Challenge:
Print the line containing "link('base', D['base'], p);" and each line after it through the end, please, with nothing added.

--- Begin Given data ---

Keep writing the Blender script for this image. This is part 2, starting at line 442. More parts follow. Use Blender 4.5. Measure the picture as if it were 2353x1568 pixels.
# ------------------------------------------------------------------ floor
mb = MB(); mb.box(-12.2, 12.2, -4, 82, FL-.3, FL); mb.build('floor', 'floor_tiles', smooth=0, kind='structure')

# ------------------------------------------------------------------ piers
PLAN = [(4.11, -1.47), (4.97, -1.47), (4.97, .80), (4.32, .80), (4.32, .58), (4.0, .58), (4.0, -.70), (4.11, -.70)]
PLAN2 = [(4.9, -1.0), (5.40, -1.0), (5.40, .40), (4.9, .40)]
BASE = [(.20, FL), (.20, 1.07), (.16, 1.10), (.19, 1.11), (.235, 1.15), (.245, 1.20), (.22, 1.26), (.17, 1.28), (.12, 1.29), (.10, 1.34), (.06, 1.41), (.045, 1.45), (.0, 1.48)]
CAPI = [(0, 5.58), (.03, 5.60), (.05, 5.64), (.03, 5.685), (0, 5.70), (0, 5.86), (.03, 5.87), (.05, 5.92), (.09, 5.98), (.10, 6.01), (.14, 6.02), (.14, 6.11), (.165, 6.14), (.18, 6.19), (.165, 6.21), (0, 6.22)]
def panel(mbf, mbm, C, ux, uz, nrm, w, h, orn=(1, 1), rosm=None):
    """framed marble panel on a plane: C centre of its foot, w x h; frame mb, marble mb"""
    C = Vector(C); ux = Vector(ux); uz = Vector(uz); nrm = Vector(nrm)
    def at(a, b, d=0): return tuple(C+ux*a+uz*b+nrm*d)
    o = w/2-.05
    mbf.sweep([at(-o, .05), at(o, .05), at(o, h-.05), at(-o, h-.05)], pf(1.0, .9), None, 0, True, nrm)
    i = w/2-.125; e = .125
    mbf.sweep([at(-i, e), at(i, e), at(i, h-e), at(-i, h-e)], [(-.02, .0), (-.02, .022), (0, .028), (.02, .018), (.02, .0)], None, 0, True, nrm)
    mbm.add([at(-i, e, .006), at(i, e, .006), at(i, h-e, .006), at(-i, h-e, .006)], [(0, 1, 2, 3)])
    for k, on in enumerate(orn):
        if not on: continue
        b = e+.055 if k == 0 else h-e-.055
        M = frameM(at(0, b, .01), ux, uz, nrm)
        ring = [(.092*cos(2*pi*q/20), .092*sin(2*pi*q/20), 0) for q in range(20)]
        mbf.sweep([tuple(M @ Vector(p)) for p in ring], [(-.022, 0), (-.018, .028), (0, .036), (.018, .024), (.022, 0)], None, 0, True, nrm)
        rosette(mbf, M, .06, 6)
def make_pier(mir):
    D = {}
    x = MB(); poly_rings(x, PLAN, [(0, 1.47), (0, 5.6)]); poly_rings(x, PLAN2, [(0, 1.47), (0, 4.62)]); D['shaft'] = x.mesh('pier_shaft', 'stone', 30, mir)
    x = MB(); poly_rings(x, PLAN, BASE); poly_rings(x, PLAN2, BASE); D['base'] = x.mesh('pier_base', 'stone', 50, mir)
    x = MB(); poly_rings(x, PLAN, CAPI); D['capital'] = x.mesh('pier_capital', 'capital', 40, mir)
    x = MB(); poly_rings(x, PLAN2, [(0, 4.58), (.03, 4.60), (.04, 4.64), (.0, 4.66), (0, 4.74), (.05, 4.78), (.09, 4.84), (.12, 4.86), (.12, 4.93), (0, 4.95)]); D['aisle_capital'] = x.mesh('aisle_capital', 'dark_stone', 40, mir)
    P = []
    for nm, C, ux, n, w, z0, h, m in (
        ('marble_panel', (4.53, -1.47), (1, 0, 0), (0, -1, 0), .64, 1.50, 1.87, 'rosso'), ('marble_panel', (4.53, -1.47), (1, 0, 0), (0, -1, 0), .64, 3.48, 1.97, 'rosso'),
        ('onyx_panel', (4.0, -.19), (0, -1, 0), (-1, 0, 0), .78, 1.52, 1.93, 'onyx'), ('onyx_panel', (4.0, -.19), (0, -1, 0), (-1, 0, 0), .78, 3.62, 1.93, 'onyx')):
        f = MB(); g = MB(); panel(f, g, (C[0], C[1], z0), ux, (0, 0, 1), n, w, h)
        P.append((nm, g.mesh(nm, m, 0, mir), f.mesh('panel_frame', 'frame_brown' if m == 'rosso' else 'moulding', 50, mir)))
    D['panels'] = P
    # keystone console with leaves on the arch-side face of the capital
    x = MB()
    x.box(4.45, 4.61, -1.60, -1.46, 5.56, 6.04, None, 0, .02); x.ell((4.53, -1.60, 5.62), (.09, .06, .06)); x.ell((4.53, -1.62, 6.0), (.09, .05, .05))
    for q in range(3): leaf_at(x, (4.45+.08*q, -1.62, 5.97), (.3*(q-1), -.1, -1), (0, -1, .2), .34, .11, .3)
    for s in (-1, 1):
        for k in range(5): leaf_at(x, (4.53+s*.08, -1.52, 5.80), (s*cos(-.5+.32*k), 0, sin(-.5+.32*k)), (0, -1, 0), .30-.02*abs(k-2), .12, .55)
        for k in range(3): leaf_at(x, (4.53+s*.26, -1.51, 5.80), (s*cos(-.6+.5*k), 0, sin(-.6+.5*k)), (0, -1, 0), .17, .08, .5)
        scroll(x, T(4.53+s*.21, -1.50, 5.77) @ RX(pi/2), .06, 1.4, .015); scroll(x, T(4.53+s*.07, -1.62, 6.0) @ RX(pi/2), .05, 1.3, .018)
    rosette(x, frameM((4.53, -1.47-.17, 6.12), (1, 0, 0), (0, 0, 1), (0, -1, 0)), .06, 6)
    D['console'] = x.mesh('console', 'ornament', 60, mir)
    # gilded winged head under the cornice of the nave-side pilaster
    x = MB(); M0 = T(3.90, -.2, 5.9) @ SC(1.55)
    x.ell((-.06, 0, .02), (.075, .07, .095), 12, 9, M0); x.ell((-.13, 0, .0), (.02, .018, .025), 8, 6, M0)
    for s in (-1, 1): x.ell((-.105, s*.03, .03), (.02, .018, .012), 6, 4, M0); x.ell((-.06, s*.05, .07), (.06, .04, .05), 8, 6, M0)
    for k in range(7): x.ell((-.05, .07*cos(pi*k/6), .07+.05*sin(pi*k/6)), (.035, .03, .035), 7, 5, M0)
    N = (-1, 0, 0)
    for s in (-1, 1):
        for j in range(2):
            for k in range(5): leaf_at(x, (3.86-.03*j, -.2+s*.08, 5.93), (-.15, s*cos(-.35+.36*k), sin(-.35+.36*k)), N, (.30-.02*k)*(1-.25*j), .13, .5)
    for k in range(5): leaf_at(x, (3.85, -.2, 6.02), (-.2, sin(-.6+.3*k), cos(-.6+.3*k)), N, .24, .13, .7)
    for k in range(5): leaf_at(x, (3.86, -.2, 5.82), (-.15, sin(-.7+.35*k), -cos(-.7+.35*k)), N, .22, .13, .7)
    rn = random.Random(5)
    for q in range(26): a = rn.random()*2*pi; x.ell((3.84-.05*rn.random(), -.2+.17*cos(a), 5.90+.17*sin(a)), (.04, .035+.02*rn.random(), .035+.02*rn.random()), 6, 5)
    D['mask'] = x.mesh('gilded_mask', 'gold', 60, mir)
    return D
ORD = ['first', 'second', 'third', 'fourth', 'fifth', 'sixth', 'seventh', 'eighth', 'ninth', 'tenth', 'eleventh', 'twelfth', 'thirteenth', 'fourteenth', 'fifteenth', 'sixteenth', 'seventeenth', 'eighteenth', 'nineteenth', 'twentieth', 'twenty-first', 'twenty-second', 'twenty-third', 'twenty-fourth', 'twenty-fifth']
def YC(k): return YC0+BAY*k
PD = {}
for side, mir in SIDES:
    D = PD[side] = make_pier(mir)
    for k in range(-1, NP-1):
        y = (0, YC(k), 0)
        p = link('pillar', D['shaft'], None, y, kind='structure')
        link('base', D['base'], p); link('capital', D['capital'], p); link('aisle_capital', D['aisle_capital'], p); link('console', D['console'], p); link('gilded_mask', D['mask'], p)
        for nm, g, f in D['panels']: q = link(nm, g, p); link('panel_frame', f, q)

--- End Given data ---

Task solution:
        link('base', D['base'], p); link('capital', D['capital'], p); link('aisle_capital', D['aisle_capital'], p); link('console', D['console'], p); link('gilded_mask', D['mask'], p)
        for nm, g, f in D['panels']: q = link(nm, g, p); link('panel_frame', f, q)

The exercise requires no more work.